#### THE EXERCISE:
Output each entry exactly; skip nothing.

◆ ◆ ◆ ◆ ◆ ◆ ◆

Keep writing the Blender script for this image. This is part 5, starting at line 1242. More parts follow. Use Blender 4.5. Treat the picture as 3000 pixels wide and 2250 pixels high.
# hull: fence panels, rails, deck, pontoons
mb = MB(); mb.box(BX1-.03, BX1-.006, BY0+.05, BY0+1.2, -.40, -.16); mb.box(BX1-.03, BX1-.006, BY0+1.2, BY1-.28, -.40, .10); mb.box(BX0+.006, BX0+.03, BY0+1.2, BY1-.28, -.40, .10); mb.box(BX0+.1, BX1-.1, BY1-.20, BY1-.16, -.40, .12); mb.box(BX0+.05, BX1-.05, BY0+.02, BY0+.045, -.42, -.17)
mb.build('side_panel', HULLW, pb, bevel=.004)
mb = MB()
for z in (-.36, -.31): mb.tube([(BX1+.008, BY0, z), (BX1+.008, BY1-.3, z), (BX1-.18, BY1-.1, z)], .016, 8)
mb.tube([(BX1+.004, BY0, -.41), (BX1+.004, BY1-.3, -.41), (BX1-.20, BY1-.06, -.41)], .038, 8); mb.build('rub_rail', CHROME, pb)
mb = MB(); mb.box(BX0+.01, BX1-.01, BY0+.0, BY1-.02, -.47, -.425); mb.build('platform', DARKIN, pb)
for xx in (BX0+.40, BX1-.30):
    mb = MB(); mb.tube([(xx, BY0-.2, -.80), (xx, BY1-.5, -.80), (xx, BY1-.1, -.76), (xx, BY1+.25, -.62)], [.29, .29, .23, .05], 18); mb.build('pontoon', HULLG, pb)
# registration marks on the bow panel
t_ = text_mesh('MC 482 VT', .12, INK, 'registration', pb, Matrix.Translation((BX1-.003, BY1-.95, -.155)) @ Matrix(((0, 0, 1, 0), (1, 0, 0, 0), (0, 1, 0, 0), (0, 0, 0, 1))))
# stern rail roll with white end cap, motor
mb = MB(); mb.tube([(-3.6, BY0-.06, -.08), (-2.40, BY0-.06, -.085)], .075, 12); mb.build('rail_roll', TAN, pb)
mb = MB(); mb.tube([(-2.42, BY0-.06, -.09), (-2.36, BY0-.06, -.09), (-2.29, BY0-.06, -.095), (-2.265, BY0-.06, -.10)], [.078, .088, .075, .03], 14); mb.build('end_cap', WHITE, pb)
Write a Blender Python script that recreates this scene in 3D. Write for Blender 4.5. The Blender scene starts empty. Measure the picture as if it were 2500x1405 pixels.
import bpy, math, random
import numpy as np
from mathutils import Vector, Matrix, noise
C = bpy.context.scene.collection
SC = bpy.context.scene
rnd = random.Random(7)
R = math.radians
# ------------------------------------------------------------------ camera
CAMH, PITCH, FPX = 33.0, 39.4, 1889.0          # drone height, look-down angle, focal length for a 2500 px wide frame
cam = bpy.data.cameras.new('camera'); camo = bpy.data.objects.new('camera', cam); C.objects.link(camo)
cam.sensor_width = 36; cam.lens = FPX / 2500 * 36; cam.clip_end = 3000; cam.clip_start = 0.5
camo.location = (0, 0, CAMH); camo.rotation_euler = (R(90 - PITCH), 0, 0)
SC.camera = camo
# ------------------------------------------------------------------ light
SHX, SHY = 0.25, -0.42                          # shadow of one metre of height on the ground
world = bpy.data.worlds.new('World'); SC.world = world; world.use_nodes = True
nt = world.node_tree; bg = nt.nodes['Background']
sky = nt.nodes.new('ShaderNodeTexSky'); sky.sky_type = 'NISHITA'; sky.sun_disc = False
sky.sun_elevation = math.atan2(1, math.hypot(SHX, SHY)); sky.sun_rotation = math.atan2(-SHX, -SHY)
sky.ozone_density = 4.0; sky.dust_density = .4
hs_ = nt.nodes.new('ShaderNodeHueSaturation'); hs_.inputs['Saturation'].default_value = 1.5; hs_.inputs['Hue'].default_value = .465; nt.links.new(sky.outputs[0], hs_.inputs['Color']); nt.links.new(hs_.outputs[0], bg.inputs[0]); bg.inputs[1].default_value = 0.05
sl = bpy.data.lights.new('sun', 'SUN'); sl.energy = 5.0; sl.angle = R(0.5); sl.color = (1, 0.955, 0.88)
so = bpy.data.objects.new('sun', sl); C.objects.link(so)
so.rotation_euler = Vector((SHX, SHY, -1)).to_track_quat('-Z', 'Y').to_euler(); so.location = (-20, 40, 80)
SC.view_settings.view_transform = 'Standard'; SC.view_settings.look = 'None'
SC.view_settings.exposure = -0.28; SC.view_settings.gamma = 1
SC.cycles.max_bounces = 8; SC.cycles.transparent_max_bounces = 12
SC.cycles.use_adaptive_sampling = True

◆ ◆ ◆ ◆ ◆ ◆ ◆

#### EXERCISE RESULT:
Keep writing the Blender script for this image. This is part 5, starting at line 1242. More parts follow. Use Blender 4.5. Treat the picture as 3000 pixels wide and 2250 pixels high.
# hull: fence panels, rails, deck, pontoons
mb = MB(); mb.box(BX1-.03, BX1-.006, BY0+.05, BY0+1.2, -.40, -.16); mb.box(BX1-.03, BX1-.006, BY0+1.2, BY1-.28, -.40, .10); mb.box(BX0+.006, BX0+.03, BY0+1.2, BY1-.28, -.40, .10); mb.box(BX0+.1, BX1-.1, BY1-.20, BY1-.16, -.40, .12); mb.box(BX0+.05, BX1-.05, BY0+.02, BY0+.045, -.42, -.17)
mb.build('side_panel', HULLW, pb, bevel=.004)
mb = MB()
for z in (-.36, -.31): mb.tube([(BX1+.008, BY0, z), (BX1+.008, BY1-.3, z), (BX1-.18, BY1-.1, z)], .016, 8)
mb.tube([(BX1+.004, BY0, -.41), (BX1+.004, BY1-.3, -.41), (BX1-.20, BY1-.06, -.41)], .038, 8); mb.build('rub_rail', CHROME, pb)
mb = MB(); mb.box(BX0+.01, BX1-.01, BY0+.0, BY1-.02, -.47, -.425); mb.build('platform', DARKIN, pb)
for xx in (BX0+.40, BX1-.30):
    mb = MB(); mb.tube([(xx, BY0-.2, -.80), (xx, BY1-.5, -.80), (xx, BY1-.1, -.76), (xx, BY1+.25, -.62)], [.29, .29, .23, .05], 18); mb.build('pontoon', HULLG, pb)
# registration marks on the bow panel
t_ = text_mesh('MC 482 VT', .12, INK, 'registration', pb, Matrix.Translation((BX1-.003, BY1-.95, -.155)) @ Matrix(((0, 0, 1, 0), (1, 0, 0, 0), (0, 1, 0, 0), (0, 0, 0, 1))))
# stern rail roll with white end cap, motor
mb = MB(); mb.tube([(-3.6, BY0-.06, -.08), (-2.40, BY0-.06, -.085)], .075, 12); mb.build('rail_roll', TAN, pb)
mb = MB(); mb.tube([(-2.42, BY0-.06, -.09), (-2.36, BY0-.06, -.09), (-2.29, BY0-.06, -.095), (-2.265, BY0-.06, -.10)], [.078, .088, .075, .03], 14); mb.build('end_cap', WHITE, pb)
Write a Blender Python script that recreates this scene in 3D. Write for Blender 4.5. The Blender scene starts empty. Measure the picture as if it were 2500x1405 pixels.
import bpy, math, random
import numpy as np
from mathutils import Vector, Matrix, noise
C = bpy.context.scene.collection
SC = bpy.context.scene
rnd = random.Random(7)
R = math.radians
# ------------------------------------------------------------------ camera
CAMH, PITCH, FPX = 33.0, 39.4, 1889.0          # drone height, look-down angle, focal length for a 2500 px wide frame
cam = bpy.data.cameras.new('camera'); camo = bpy.data.objects.new('camera', cam); C.objects.link(camo)
cam.sensor_width = 36; cam.lens = FPX / 2500 * 36; cam.clip_end = 3000; cam.clip_start = 0.5
camo.location = (0, 0, CAMH); camo.rotation_euler = (R(90 - PITCH), 0, 0)
SC.camera = camo
# ------------------------------------------------------------------ light
SHX, SHY = 0.25, -0.42                          # shadow of one metre of height on the ground
world = bpy.data.worlds.new('World'); SC.world = world; world.use_nodes = True
nt = world.node_tree; bg = nt.nodes['Background']
sky = nt.nodes.new('ShaderNodeTexSky'); sky.sky_type = 'NISHITA'; sky.sun_disc = False
sky.sun_elevation = math.atan2(1, math.hypot(SHX, SHY)); sky.sun_rotation = math.atan2(-SHX, -SHY)
sky.ozone_density = 4.0; sky.dust_density = .4
hs_ = nt.nodes.new('ShaderNodeHueSaturation'); hs_.inputs['Saturation'].default_value = 1.5; hs_.inputs['Hue'].default_value = .465; nt.links.new(sky.outputs[0], hs_.inputs['Color']); nt.links.new(hs_.outputs[0], bg.inputs[0]); bg.inputs[1].default_value = 0.05
sl = bpy.data.lights.new('sun', 'SUN'); sl.energy = 5.0; sl.angle = R(0.5); sl.color = (1, 0.955, 0.88)
so = bpy.data.objects.new('sun', sl); C.objects.link(so)
so.rotation_euler = Vector((SHX, SHY, -1)).to_track_quat('-Z', 'Y').to_euler(); so.location = (-20, 40, 80)
SC.view_settings.view_transform = 'Standard'; SC.view_settings.look = 'None'
SC.view_settings.exposure = -0.28; SC.view_settings.gamma = 1
SC.cycles.max_bounces = 8; SC.cycles.transparent_max_bounces = 12
SC.cycles.use_adaptive_sampling = True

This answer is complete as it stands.